Koalicja Europejska nie ułożyła „list śmierci", które zmiażdżą PiS. Gdy rządzący postawili na rozpoznawalne twarze i budzące emocje nazwiska na listach do Parlamentu Europejskiego, KE skleciła listy zgody, z których tak naprawdę żadne z ugrupowań je tworzących nie jest do końca usatysfakcjonowane. Mimo że to do Grzegorza Schetyny należało ostateczne zdanie dotyczące budowy list, to jednak musiał liczyć się nie tylko z koalicjantami, ale też własną partią zbudowaną z licznych frakcji. Summa summarum listy udało się stworzyć.

Jeśli Koalicji w wyborach do PE uda się zdobyć jeden mandat więcej niż PiS, porozumienie może zostać prolongowane na wybory parlamentarne. W sytuacji bytów ideowo tak odległych od siebie stworzenie KE jest sukcesem Schetyny. Mistrz politycznej cierpliwości potrafi też przeczekać Wiosnę, której popularność powoli topnieje. Szef PO liczy na to, że nawet jeśli formacja Roberta Biedronia utrzyma zainteresowanie wyborców, to do głosowania poderwie przede wszystkim nieaktywnych wcześniej wyborców, co nie odbije się na wyniku KE. Takiego scenariusza nie można wykluczyć. Podobnie jak nie można wykluczyć, że na elektoracie PiS skutecznie żerować może skrajna prawica, która pozbawić może ugrupowanie rządzące kluczowych 2–3 proc. poparcia, które zdecyduje o wyniku wyborów parlamentarnych. Również przegrzanie tematu LGBT może przynieść skutek odwrotny od zamierzonego i PiS może zostać uznane za partię zaściankową. Polacy mogą mieć też dosyć otwierania kolejnych frontów walki przez PiS i dusznej atmosfery w kraju, za co odpowiadają głównie ci, którzy rządzą. Pułapkami, w które wpada PiS, są też nepotyzm, nadużywanie władzy i afery. „Taśmy Kaczyńskiego" nie są także ostatnim problemem władz. Kolejne bomby mogą być detonowane w momentach najdogodniejszych wyborczo. Warto przypomnieć, że wciąż nie poznaliśmy wszystkich nagrań z udziałem Mateusza Morawieckiego z „Sowy i Przyjaciół".
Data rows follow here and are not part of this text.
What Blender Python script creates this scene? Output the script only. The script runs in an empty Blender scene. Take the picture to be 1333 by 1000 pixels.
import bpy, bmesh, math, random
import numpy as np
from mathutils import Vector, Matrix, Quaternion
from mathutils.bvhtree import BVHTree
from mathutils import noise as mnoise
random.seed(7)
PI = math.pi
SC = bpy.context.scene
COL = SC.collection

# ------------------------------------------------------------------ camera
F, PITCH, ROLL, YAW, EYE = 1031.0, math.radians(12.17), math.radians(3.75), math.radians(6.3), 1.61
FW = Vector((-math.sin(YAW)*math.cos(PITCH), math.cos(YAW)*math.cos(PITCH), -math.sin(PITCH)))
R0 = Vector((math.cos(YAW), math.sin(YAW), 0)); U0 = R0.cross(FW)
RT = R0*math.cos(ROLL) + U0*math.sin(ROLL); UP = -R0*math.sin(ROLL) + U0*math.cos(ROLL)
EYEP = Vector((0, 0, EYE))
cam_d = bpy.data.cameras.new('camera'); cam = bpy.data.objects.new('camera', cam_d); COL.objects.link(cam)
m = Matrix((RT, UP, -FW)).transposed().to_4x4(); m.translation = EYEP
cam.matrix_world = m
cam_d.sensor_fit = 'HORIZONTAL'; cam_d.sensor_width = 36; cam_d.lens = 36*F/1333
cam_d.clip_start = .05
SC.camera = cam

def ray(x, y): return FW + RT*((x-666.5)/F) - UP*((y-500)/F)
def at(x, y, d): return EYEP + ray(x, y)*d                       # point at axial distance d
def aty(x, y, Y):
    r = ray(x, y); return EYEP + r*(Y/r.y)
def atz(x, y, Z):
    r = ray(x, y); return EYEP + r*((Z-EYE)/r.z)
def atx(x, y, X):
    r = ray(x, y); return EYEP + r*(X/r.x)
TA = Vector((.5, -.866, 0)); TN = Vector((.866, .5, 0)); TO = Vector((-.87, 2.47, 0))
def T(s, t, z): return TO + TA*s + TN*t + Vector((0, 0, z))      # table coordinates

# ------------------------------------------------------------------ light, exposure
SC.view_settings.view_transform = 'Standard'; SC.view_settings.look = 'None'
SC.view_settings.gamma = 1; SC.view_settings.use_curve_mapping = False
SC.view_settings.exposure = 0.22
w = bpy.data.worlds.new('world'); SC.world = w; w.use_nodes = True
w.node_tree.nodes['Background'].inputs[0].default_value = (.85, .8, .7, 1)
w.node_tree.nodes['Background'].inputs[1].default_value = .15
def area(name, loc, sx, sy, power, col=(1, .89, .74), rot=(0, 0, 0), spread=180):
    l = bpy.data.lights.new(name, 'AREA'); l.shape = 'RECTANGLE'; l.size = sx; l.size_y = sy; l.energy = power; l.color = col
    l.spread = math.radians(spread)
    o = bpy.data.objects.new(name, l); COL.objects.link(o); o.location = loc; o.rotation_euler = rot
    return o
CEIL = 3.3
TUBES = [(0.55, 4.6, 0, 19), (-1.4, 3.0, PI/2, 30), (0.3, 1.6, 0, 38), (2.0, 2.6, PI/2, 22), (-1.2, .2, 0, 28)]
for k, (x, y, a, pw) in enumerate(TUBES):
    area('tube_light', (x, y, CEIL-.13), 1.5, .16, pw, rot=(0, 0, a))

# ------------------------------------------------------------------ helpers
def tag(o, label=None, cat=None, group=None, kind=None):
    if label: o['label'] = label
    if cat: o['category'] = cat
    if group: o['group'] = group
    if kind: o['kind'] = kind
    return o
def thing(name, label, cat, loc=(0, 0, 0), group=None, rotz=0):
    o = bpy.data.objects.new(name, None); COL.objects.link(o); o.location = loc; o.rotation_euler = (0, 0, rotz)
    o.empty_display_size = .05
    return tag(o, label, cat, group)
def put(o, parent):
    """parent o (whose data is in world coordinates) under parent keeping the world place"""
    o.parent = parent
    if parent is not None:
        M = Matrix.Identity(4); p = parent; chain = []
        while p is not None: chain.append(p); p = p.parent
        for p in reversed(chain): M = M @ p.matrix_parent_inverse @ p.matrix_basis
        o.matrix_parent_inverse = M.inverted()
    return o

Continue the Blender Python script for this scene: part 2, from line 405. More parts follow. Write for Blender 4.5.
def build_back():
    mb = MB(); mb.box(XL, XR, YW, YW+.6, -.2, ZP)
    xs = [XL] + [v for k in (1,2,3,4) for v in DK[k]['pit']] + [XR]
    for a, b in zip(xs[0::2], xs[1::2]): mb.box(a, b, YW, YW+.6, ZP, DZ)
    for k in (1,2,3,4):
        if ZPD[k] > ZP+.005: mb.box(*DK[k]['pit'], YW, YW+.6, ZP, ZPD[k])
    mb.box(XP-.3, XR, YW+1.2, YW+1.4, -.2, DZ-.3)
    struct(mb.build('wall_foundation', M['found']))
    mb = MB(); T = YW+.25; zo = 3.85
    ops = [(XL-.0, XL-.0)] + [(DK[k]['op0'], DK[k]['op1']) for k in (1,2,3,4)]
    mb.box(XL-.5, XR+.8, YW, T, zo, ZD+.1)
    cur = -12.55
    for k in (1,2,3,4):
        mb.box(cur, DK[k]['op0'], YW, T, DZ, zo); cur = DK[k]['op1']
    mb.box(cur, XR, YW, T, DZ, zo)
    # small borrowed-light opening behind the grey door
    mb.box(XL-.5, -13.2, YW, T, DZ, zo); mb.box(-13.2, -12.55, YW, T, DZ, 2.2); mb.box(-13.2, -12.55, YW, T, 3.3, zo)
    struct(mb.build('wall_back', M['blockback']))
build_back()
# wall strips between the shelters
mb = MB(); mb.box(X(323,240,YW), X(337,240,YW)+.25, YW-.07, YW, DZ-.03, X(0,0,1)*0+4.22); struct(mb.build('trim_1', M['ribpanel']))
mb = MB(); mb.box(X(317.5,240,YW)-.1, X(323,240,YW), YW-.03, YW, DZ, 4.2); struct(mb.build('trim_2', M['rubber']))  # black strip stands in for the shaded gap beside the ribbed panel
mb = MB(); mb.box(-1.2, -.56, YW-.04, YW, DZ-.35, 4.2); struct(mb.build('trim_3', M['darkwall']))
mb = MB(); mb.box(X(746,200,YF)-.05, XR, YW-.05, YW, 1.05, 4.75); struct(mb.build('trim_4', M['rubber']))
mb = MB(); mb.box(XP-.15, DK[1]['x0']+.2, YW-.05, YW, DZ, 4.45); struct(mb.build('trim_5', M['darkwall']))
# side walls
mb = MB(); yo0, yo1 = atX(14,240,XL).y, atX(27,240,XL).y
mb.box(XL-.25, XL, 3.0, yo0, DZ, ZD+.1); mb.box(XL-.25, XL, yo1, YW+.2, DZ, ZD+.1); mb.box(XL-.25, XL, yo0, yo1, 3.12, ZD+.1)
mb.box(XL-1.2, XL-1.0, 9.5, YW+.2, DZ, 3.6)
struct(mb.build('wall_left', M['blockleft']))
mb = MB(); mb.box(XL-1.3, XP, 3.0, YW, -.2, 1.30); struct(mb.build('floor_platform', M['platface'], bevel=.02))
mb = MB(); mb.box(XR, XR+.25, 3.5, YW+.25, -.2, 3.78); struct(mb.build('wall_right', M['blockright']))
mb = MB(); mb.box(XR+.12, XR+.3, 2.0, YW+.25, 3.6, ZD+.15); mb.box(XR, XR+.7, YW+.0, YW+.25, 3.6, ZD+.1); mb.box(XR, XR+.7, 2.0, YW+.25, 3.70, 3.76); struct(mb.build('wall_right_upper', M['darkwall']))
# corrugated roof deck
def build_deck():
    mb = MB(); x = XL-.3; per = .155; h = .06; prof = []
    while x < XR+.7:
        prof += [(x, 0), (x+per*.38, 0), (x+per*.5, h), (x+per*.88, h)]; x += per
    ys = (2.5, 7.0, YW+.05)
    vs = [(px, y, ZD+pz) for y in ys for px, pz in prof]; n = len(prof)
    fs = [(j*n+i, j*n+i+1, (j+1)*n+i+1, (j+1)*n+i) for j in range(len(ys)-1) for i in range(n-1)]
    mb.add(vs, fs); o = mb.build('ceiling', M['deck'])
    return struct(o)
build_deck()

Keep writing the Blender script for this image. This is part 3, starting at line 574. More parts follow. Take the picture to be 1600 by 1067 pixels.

Ciąg niekorzystnych okoliczności dla PiS, połączony z determinacją PO dążącą do władzy, może skutkować ostatecznym zwycięstwem Schetyny nad Kaczyńskim. Kolejne benefity od władzy mogą okazać się już zbyt słabym wabikiem wyborczym dla Polaków. Lider PO liczy też na start Donalda Tuska w wyborach prezydenckich. A czas gra na korzyść obecnego szefa Rady Europejskiej. Obaj politycy największe sukcesy odnosili przecież, współpracując ze sobą.

Szanse na zwycięstwo Koalicji Europejskiej powoli, ale rosną. Ledwie po czterech latach trwania w opozycji PO może wrócić do władzy. Schetyna może pokonać Kaczyńskiego, ale nie sam. Cierpliwość, determinacja i współpraca mogą dać mu upragniony sukces i długoletni rząd dusz nad anty-PiS-em. Tym bardziej, że drugiej szansy może już nie być.